The fractographs taken from compressively fractured samples for both the as-extruded and DCT-treated samples revealed cleavage-type fractures typical of magnesium-based materials (Figure 6). In both cases, shear bands were observed. The fracture surface in the case of the DCT-treated sample was rougher when compared to the as-extruded sample suggesting more crack meandering consistent with an increase in ductility (see Table 5).

4. Conclusions

Magnesium-cerium oxide nanocomposite developed using disintegrated melt deposition followed by extrusion was exposed to liquid nitrogen treatment. The key findings of the study are summarized below.

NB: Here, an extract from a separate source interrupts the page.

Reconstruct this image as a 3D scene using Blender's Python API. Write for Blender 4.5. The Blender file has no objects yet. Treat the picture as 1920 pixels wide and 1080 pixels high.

• Exposure to liquid nitrogen (77 K) assists in reducing the porosity of the nanocomposite samples by ~44%.
• Grain size analysis revealed that the extrusion process reduced the grain size from 22 μm of DMD-solidified material to 2 μm, which remained similar following DCT treatment.
• DCT treatment was effective in reducing the porosity by approximately 43%. The porosity was measured, in this case, before and after DCT on the same samples.
• The ignition temperature of the nanocomposite post-DCT is observed to be ~9 °C higher than the as-extruded sample.
• DCT treatment was effective in improving the hardness from 86 HV to 92 HV (~7%).
• There was a superior improvement in the compressive yield strength (18%) and fracture strain (43%) values post-DCT with no adverse effect on the ultimate compressive strength.